According to the source a drone overhead saw no indications that the camp had anyone in it or near the site. With this information the team entered the camp and began conducting what is known as sensitive site exploitation (SSE) to look for intelligence or clues that could lead to the whereabouts and capture of Naylor Road.

After destroying a motorcycle the team’s convoy headed out towards the village of Tongo Tongo as the Nigerien commander wanted to resupply water and food at what was reported as being a friendly village. ODA 3212 passed this information to the AOB and it was suggested that the team conduct a key leader engagement (KLE) or a meeting with the villager elders to determine if the village was sympathetic to the ISIS-GS and that if Naylor Road would be welcomed in the village if he chose to stop there.

The drone that was overhead stayed above the suspected ISIS-GS campsite to monitor the site to see if any fighters might return after the team left, and the team set out towards Tongo Tongo with no ISR coverage.

The ODA spent nearly a hour in the village then eventually saddled up the convoy and headed out and as soon as they were clear of Tongo Tongo were immediately ambushed by a sizable insurgent force that began to envelope the team. With no prior battle drills having been conducted with the Nigerien counter-parts the host nation forces followed what was the standard operating procedures (SOP) of the previous team and immediately took off out of the kill zone. Effectively splitting the convoy and the team of Green Berets.

“The enemy had never before been seen in taht size or with that kind of firepower.” the source reported, “ISR had no indicators at all that they reported.” When asked if the team might have been followed or under observation from enemy forces the source replied, “I think they were observed the minute they left their base [in Ouallam]. But decision to ambush the team was not made until they started approaching Ouallam,where there was only one route.”

General Waldhauser was adament that the Green Beret team fought valiantly and many act of courage were displayed by the team to include the fallen. He said in the press briefing that, “the responsibility is ultimately mine.” Yet, then seemed to back pedal that statement later by stating, “I am responsible for all operations within Africa, having said that, we have component commands and commanders who are responsible to oversee these missions namely Special Operations Command (SOCOM) and the U.S. Army.”

The investigation outlined failures within the 3rd Group command as well, reporting that pre-mission readiness and preparation stateside did not happen with ODA 3212. It also indicated that the team failed to focus its mission training on its tasking for Niger. The team also did not liaise with the outgoing Green Beret team in Niger, nor establish a training schedule or its own SOP’s with its Nigerien counterparts.

According to the report findings, ODA 3212 was a very junior team with newly graduated Green Berets filling the ranks of the team after more senior Green Berets were reassigned either to different ODA’s or put into instructor roles within the John F. Kennedy Special Warfare Center and School (JFKSWCS) at Ft. Bragg, North Carolina.

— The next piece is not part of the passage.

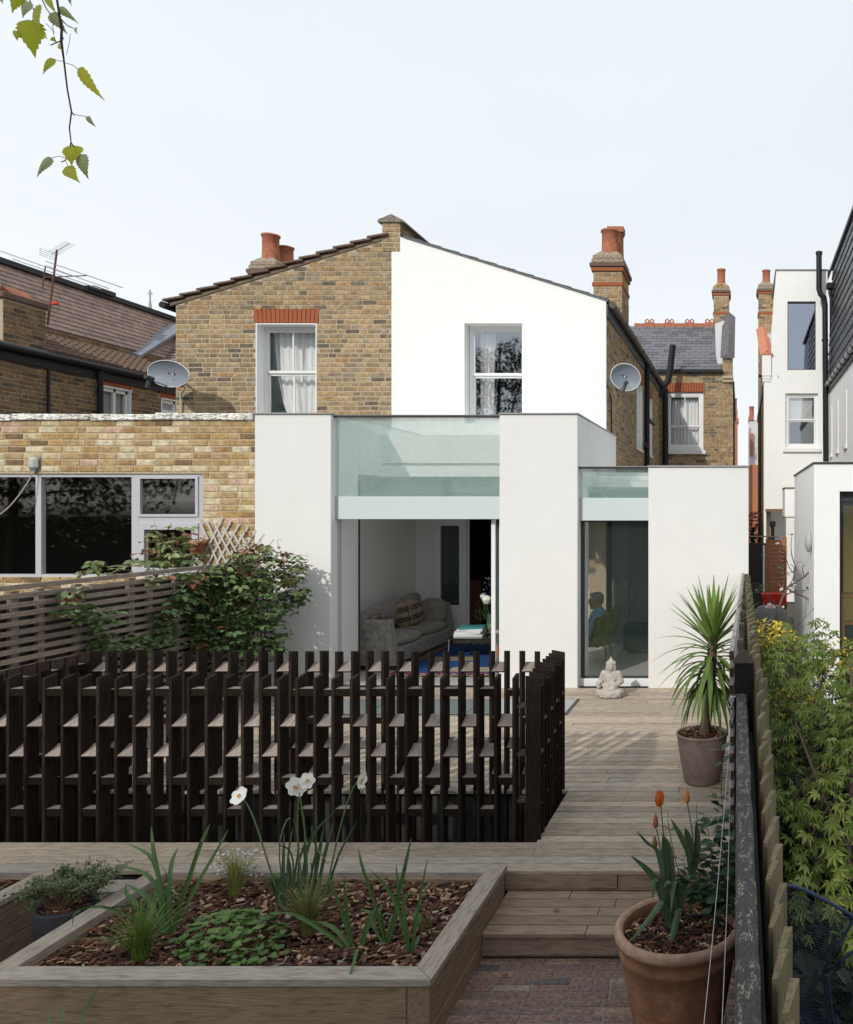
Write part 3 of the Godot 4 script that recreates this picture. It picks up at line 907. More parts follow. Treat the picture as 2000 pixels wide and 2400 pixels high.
func terrace_behind() -> void:
	var b := thing("slate_roofed_house", "brick main house behind the flank with grey slate roof and crested red ridge", "house", Vector3.ZERO)
	var d := 21.3
	var st := mb()
	var hole := Rect2(-1.995, 3.72, 0.985, 1.55)
	wall_with_holes(st, PackedVector2Array([Vector2(-2.2, -0.3), Vector2(-0.227, -0.3), Vector2(-0.227, 6.1), Vector2(-0.50, 6.1), Vector2(-0.5, 5.82), Vector2(-2.2, 5.82)]), [hole, Rect2(-2.03, 5.27, 1.05, 0.25)], d + 0.007, d + 0.3)
	bx(st, -0.5, -0.23, -0.3, 5.8, d + 0.301, 29.0)
	var wl := put(b, "wall", fin(st), M.mortar)
	lay_bricks(wl, Vector3(0, 0, -d - 0.007), Vector3.RIGHT, Vector3.UP, Vector3.BACK, PackedVector2Array([Vector2(-2.15, 2.6), Vector2(-0.227, 2.6), Vector2(-0.227, 6.08), Vector2(-0.50, 6.08), Vector2(-0.5, 5.8), Vector2(-2.15, 5.8)]), [hole, Rect2(-2.03, 5.27, 1.05, 0.25)], 0.226, 0.0755, 0.012, 0.008, STOCK, 0, true, M.brick)
	st = mb()
	for k in 15:
		var t := (k + 0.5) / 15.0
		cbox(st, Vector3(-2.03 + 1.05 * t, 5.395, -d - 0.018), Vector3(0.062, 0.24, 0.05), 0.004, Basis(Vector3.BACK, -(t - 0.5) * 0.22))
	put(b, "window_arch", fin(st), M.red_brick)
	var wn := sash(b, -1.995, -1.01, 3.72, 5.27, d + 0.06, 4.36, 1, M.pane, 0.09)
	st = mb()
	bx(st, -2.07, -0.95, 3.62, 3.72, d - 0.08, d + 0.05)
	put(wn, "sill", fin(st), M.joinery)
	curtain(wn, [[5.1, -1.85, -1.15], [4.4, -1.86, -1.14], [3.8, -1.86, -1.14]], 0, d + 0.24, M.curtain, 8)
	room(wn, -2.3, -0.6, 3.4, 5.5, d + 0.31, d + 3.0, M.room_pale, "room")
	# slate roof
	var e0 := Vector3(0, 5.84, -d - 0.0); var rdg := Vector3(0, 7.62, -24.0)
	var v := (rdg - e0).normalized()
	var n := Vector3.RIGHT.cross(v).normalized()
	st = mb()
	hexa(st, [e0 + Vector3(-4.5, -0.1, 0), e0 + Vector3(-0.5, -0.1, 0), rdg + Vector3(-0.5, -0.1, 0), rdg + Vector3(-4.5, -0.1, 0), e0 + Vector3(-4.5, -0.01, 0), e0 + Vector3(-0.5, -0.01, 0), rdg + Vector3(-0.5, -0.01, 0), rdg + Vector3(-4.5, -0.01, 0)])
	var rf := put(b, "roof", fin(st), M.slate)
	var l := (rdg - e0).length()
	lay_tiles(rf, e0, Vector3.RIGHT, v, n, PackedVector2Array([Vector2(-3.6, 0.02), Vector2(-0.52, 0.02), Vector2(-0.52, l), Vector2(-3.6, l)]), 0.29, 0.2, 0.024, [0.72, 0.88, 1.0, 1.1, 1.25], 300, M.slate, "slate")
	st = mb()
	hexa(st, [rdg + Vector3(-4.5, -0.1, -0.1), rdg + Vector3(-0.5, -0.1, -0.1), rdg + Vector3(-0.5, -1.8, -3), rdg + Vector3(-4.5, -1.8, -3), rdg + Vector3(-4.5, 0, 0), rdg + Vector3(-0.5, 0, 0), rdg + Vector3(-0.5, -1.7, -3.1), rdg + Vector3(-4.5, -1.7, -3.1)])
	put(rf, "back_slope", fin(st), M.slate)
	for k in 8:
		st = mb()
		var x := -0.95 - 0.3 * k
		prism(st, PackedVector2Array([Vector2(-0.147, -0.04), Vector2(0.147, -0.04), Vector2(0.147, 0.07), Vector2(-0.147, 0.07)]), -0.05, 0.05)
		if k % 2 == 0:
			for s in [-0.07, 0.07]:
				tube(st, [Vector3(s - 0.055, 0.1, 0), Vector3(s - 0.05, 0.16, 0), Vector3(s, 0.2, 0), Vector3(s + 0.05, 0.16, 0), Vector3(s + 0.055, 0.1, 0)], [0.022], 6)
			bx(st, -0.14, 0.14, 0.06, 0.11, -0.03, 0.03)
		put(rf, "ridge_tile", fin(st), M.terracotta, Transform3D(Basis(), rdg + Vector3(x, 0.03, 0)))
	st = mb()
	bx(st, -2.3, -0.5, 5.78, 5.86, d - 0.12, d - 0.0)
	put(b, "gutter", fin(st), M.black_plastic)
	# parapet with dark coping, chimney
	st = mb()
	hexa(st, [Vector3(-0.5, 5.7, -d - 0.05), Vector3(-0.235, 5.7, -d - 0.05), Vector3(-0.235, 7.4, -24), Vector3(-0.5, 7.4, -24), Vector3(-0.5, 6.2, -d - 0.05), Vector3(-0.235, 6.2, -d - 0.05), Vector3(-0.235, 7.95, -24), Vector3(-0.5, 7.95, -24)])
	put(b, "parapet", fin(st), M.mortar)
	var c0 := Vector3(-0.37, 6.22, -d + 0.03); var c1 := Vector3(-0.37, 7.97, -24.0)
	for k in 7:
		st = mb()
		var a := c0.lerp(c1, k / 7.0); var z := c0.lerp(c1, (k + 1.06) / 7.0) - Vector3(0, 0.015, 0)
		hexa(st, [a + Vector3(-0.19, -0.05, 0), a + Vector3(0.19, -0.05, 0), z + Vector3(0.19, -0.05, 0), z + Vector3(-0.19, -0.05, 0), a + Vector3(-0.02, 0.09, 0), a + Vector3(0.02, 0.09, 0), z + Vector3(0.02, 0.09, 0), z + Vector3(-0.02, 0.09, 0)])
		put(b, "coping_tile", fin(st), mat("coping_slate", lin(0.14, 0.13, 0.14), 0.6, T.cloth, Vector3.ONE))
	for k in 2:
		st = mb()
		bx(st, -0.5 + 0.0, -0.21, 5.62 - 0.09 * k, 5.69 - 0.09 * k, d - 0.1 + 0.04 * k, d + 0.004)
		put(b, "corbel", fin(st), M.mortar)
	st = mb()
	hexa(st, [Vector3(-0.68, 6.0, -d - 0.3), Vector3(-0.5, 6.0, -d - 0.3), Vector3(-0.5, 7.55, -23.6), Vector3(-0.78, 7.55, -23.6), Vector3(-0.64, 6.06, -d - 0.3), Vector3(-0.5, 6.12, -d - 0.3), Vector3(-0.5, 7.72, -23.6), Vector3(-0.78, 7.62, -23.6)])
	put(b, "lead_flashing", fin(st), mat("pale_lead", lin(0.5, 0.5, 0.5), 0.5))
	st = mb()
	bx(st, -0.3, -0.19, 5.5, 5.62, d + 0.3, 29.0); bx(st, -0.22, -0.19, 5.35, 5.5, d + 0.3, 29.0)
	put(b, "side_verge", fin(st), M.black_plastic)
	var ch := chimney(b, -0.83, -0.38, 6.4, 8.86, 24.0, 24.7, STOCK, [], 8.0, 60)
	pot(ch, Vector3(-0.61, 8.93, -24.3), 0.13, 0.5, false)
	st = mb()
	for k in 9: ball(st, Vector3(-0.8 + 0.05 * k, 8.88 + R(-0.1, 0.03), -23.98 - R(0, 0.05)), Vector3(0.05, 0.035, 0.03))
	put(ch, "lichen", fin(st), mat("lichen_orange", lin(0.45, 0.25, 0.03), 0.95))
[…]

Most within the U.S. Army Special Forces community agree that these failures should have never happened and that team should have been held accountable by its respective commands had they not conducted its stateside training.

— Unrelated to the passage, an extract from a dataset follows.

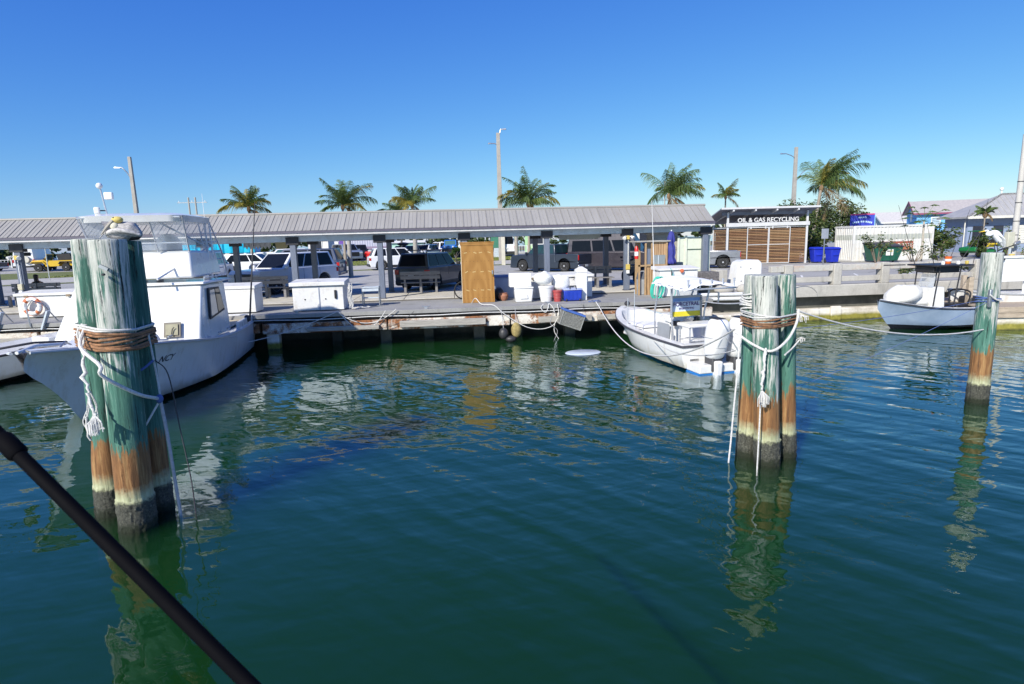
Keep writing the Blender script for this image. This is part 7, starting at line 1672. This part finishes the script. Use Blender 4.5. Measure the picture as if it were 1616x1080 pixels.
for i in range(n1):
    for j in range(n2): a = i * (n2 + 1) + j; cv.f.append((a, a + 1, a + n2 + 2, a + n2 + 1))
cvo = cv.build('canvas_top', M('white canvas', (.74, .74, .74), .8, var=.05, scale=12), cc, smooth=True, ang=80, fix=False)
MB().tube([(2.4, .62, top_z + .15), (2.5, .68, 4.5)], [.014, .005], 6).build('antenna', PW, cc); MB().tube([(2.3, .1, top_z + .2), (2.3, .1, top_z + .36)], .02, 6).build('gps_mast', BRKT, cc)
for y in (-.7, -.35, 0, .35, .7): MB().lathe([(.02, 0), (.028, .22)], (.44, y, top_z - .02), 8).build('rod_holder', TUBE_A, cc)
# banner on the console windshield
plate([(1.68, -.46, 1.16), (1.68, .46, 1.16), (1.78, .46, 1.98), (1.78, -.46, 1.98)], (1, 0, 0), .005, 'curtain', VINYL, cc)
bn = plate([(1.64, -.46, 1.18), (1.64, .46, 1.18), (1.69, .46, 1.72), (1.69, -.46, 1.72)], (-1, 0, .1), .008, 'banner', M('banner ice blue', (.62, .70, .80), .5), cc)
plate([(1.628, -.45, 1.185), (1.628, .45, 1.185), (1.640, .45, 1.33), (1.640, -.45, 1.33)], (-1, 0, .1), .004, 'banner_band', M('banner yellow', (.65, .55, .03), .5), bn)
plate([(1.652, -.45, 1.62), (1.652, .45, 1.62), (1.664, .45, 1.715), (1.664, -.45, 1.715)], (-1, 0, .1), .004, 'banner_sky', M('banner blue', (.16, .30, .62), .5), bn)
def stern_text(s, size, z, mat, x):
    mb = text_mb(s, size, .004, font_w=1.0); mb.xf(Matrix.Translation((x, 0, z)) @ Matrix.Rotation(rad(-90), 4, 'Z') @ Matrix.Rotation(rad(90 - 5), 4, 'X')); mb.build('banner_lettering', mat, bn, fix=False)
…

Yet, why did the 3rd Group commander allow this team to deploy if it did not meet or exceed its pre-deployment preparations and is this an isolated incident or a systemic one. Secretary of Defense James Mattis along with the Department of Defense is giving SOCOM and the U.S. Army command 120 days to determine just that.

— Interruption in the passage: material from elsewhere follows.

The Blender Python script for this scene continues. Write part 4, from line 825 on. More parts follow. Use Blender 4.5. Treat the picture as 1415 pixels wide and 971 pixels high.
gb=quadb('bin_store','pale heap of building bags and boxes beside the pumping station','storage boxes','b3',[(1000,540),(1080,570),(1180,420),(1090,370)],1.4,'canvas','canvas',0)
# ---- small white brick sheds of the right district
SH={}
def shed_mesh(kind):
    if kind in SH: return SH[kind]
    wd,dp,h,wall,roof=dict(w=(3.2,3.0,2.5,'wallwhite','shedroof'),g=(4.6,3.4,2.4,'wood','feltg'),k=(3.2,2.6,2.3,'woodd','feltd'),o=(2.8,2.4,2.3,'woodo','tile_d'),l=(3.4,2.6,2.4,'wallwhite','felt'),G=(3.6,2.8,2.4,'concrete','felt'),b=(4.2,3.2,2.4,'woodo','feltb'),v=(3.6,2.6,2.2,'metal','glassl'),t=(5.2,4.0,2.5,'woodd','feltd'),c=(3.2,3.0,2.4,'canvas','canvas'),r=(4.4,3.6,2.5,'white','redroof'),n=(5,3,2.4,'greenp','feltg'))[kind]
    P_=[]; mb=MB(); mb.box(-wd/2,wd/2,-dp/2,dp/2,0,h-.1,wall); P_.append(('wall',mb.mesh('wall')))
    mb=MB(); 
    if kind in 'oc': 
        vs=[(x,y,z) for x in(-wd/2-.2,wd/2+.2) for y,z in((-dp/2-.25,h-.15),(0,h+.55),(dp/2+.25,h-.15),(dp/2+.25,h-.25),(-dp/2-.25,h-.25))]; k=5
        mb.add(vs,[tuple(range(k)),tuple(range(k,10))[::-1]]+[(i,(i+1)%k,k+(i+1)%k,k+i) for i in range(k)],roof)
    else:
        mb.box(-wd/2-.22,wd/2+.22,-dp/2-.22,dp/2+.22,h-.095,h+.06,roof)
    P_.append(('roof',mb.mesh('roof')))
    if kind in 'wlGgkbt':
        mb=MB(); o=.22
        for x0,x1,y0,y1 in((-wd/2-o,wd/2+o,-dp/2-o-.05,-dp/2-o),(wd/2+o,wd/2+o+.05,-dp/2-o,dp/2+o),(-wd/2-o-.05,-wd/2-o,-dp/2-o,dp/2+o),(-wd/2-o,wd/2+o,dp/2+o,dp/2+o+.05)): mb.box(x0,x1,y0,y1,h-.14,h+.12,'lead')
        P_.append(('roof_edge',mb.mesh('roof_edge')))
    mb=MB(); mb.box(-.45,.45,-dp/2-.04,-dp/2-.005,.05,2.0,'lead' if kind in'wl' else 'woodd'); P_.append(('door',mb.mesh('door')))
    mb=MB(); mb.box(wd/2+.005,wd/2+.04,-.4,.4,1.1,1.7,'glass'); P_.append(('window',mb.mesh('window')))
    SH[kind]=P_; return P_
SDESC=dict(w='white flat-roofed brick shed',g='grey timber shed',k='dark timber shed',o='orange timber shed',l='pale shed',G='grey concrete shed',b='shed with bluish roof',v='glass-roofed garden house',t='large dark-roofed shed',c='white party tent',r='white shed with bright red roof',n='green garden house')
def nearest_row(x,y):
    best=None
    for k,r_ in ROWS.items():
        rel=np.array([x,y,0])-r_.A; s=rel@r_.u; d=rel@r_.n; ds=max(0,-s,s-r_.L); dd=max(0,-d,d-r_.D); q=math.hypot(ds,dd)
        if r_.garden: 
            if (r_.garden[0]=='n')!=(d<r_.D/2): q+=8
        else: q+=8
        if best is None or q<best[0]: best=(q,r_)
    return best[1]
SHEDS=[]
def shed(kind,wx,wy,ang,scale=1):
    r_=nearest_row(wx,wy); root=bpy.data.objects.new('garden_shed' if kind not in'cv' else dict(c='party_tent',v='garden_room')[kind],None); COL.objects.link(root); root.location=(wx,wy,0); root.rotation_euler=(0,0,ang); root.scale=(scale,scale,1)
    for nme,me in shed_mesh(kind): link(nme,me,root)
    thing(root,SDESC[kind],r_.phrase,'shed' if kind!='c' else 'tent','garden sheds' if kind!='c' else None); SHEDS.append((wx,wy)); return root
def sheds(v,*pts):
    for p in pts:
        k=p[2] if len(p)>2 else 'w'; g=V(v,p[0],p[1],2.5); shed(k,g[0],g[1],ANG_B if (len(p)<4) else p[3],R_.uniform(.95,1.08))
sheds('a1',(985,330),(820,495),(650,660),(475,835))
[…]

However, who will be held responsible and will punishment be handed out to those in command responsible. Sources within the Green Beret community already believe that the only ones that will be “thrown under the bus” will be the members of ODA 3212 and its junior leadership. Many active and former commandos within the Green Berets are already seeing the writing on the wall and many are appalled by what they call yet another example of general officers and the Pentagon’s “cover ‘my’ ass” narrative that quite literally throws the operators on the ground under the bus to protect their own careers.

“Typical of GO’s [General Officers]” said one Green Beret who asked to remain anonymous; “It’s their general order number 1, they say ‘Hey, I told them not to!” And this eight page summary report, and the subsequent press briefing, has all the indications that this is exactly what is about to occur. And why wouldn’t it, the same generals that conducted this investigation command the very same command being investigated.